↓↓↓
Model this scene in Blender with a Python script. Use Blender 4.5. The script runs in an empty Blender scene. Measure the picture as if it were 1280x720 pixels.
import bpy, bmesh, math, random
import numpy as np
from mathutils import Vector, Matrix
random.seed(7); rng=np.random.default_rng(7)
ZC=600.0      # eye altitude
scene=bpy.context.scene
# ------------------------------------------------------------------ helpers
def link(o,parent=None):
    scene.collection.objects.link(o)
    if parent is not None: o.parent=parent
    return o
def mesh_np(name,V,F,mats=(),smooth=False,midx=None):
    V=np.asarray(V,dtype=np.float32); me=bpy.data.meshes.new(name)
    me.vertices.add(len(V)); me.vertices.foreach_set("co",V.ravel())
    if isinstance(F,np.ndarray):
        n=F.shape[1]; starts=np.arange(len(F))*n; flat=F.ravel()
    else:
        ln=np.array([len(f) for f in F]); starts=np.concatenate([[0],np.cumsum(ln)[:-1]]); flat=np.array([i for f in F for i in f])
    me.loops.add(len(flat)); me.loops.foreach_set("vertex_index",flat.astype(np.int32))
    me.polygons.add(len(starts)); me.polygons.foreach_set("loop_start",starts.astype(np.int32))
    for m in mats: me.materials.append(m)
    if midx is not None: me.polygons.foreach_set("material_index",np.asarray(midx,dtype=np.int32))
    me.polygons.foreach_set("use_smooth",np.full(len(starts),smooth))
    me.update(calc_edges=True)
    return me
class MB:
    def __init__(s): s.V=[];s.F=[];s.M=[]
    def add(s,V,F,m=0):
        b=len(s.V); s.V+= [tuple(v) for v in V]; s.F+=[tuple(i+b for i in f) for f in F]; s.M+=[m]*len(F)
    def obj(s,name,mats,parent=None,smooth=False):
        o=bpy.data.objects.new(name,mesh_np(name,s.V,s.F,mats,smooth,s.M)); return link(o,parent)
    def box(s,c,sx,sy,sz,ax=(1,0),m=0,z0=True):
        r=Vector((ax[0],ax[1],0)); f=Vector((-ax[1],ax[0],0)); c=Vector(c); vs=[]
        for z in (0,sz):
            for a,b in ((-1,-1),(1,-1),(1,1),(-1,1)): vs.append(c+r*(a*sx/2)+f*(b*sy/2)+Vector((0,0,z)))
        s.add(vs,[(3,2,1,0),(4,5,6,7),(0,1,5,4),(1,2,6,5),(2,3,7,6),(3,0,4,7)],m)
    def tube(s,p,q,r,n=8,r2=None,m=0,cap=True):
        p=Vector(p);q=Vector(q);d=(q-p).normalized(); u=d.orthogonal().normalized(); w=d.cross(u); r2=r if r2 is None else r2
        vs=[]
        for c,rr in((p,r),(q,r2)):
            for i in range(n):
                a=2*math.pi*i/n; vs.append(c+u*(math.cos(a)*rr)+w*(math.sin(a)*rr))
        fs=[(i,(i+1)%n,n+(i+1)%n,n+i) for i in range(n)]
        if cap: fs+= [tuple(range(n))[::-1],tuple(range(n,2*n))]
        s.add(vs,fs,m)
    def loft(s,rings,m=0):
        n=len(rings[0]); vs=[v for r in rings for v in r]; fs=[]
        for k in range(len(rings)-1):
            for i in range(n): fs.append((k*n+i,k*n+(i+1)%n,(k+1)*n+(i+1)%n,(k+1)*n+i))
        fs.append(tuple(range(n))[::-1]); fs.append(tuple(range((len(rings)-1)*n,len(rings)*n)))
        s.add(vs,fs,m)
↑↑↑
* WHAT TO DO
Repeat the listing exactly, from its first line to its last.

* FINAL ANSWER
Model this scene in Blender with a Python script. Use Blender 4.5. The script runs in an empty Blender scene. Measure the picture as if it were 1280x720 pixels.
import bpy, bmesh, math, random
import numpy as np
from mathutils import Vector, Matrix
random.seed(7); rng=np.random.default_rng(7)
ZC=600.0      # eye altitude
scene=bpy.context.scene
# ------------------------------------------------------------------ helpers
def link(o,parent=None):
    scene.collection.objects.link(o)
    if parent is not None: o.parent=parent
    return o
def mesh_np(name,V,F,mats=(),smooth=False,midx=None):
    V=np.asarray(V,dtype=np.float32); me=bpy.data.meshes.new(name)
    me.vertices.add(len(V)); me.vertices.foreach_set("co",V.ravel())
    if isinstance(F,np.ndarray):
        n=F.shape[1]; starts=np.arange(len(F))*n; flat=F.ravel()
    else:
        ln=np.array([len(f) for f in F]); starts=np.concatenate([[0],np.cumsum(ln)[:-1]]); flat=np.array([i for f in F for i in f])
    me.loops.add(len(flat)); me.loops.foreach_set("vertex_index",flat.astype(np.int32))
    me.polygons.add(len(starts)); me.polygons.foreach_set("loop_start",starts.astype(np.int32))
    for m in mats: me.materials.append(m)
    if midx is not None: me.polygons.foreach_set("material_index",np.asarray(midx,dtype=np.int32))
    me.polygons.foreach_set("use_smooth",np.full(len(starts),smooth))
    me.update(calc_edges=True)
    return me
class MB:
    def __init__(s): s.V=[];s.F=[];s.M=[]
    def add(s,V,F,m=0):
        b=len(s.V); s.V+= [tuple(v) for v in V]; s.F+=[tuple(i+b for i in f) for f in F]; s.M+=[m]*len(F)
    def obj(s,name,mats,parent=None,smooth=False):
        o=bpy.data.objects.new(name,mesh_np(name,s.V,s.F,mats,smooth,s.M)); return link(o,parent)
    def box(s,c,sx,sy,sz,ax=(1,0),m=0,z0=True):
        r=Vector((ax[0],ax[1],0)); f=Vector((-ax[1],ax[0],0)); c=Vector(c); vs=[]
        for z in (0,sz):
            for a,b in ((-1,-1),(1,-1),(1,1),(-1,1)): vs.append(c+r*(a*sx/2)+f*(b*sy/2)+Vector((0,0,z)))
        s.add(vs,[(3,2,1,0),(4,5,6,7),(0,1,5,4),(1,2,6,5),(2,3,7,6),(3,0,4,7)],m)
    def tube(s,p,q,r,n=8,r2=None,m=0,cap=True):
        p=Vector(p);q=Vector(q);d=(q-p).normalized(); u=d.orthogonal().normalized(); w=d.cross(u); r2=r if r2 is None else r2
        vs=[]
        for c,rr in((p,r),(q,r2)):
            for i in range(n):
                a=2*math.pi*i/n; vs.append(c+u*(math.cos(a)*rr)+w*(math.sin(a)*rr))
        fs=[(i,(i+1)%n,n+(i+1)%n,n+i) for i in range(n)]
        if cap: fs+= [tuple(range(n))[::-1],tuple(range(n,2*n))]
        s.add(vs,fs,m)
    def loft(s,rings,m=0):
        n=len(rings[0]); vs=[v for r in rings for v in r]; fs=[]
        for k in range(len(rings)-1):
            for i in range(n): fs.append((k*n+i,k*n+(i+1)%n,(k+1)*n+(i+1)%n,(k+1)*n+i))
        fs.append(tuple(range(n))[::-1]); fs.append(tuple(range((len(rings)-1)*n,len(rings)*n)))
        s.add(vs,fs,m)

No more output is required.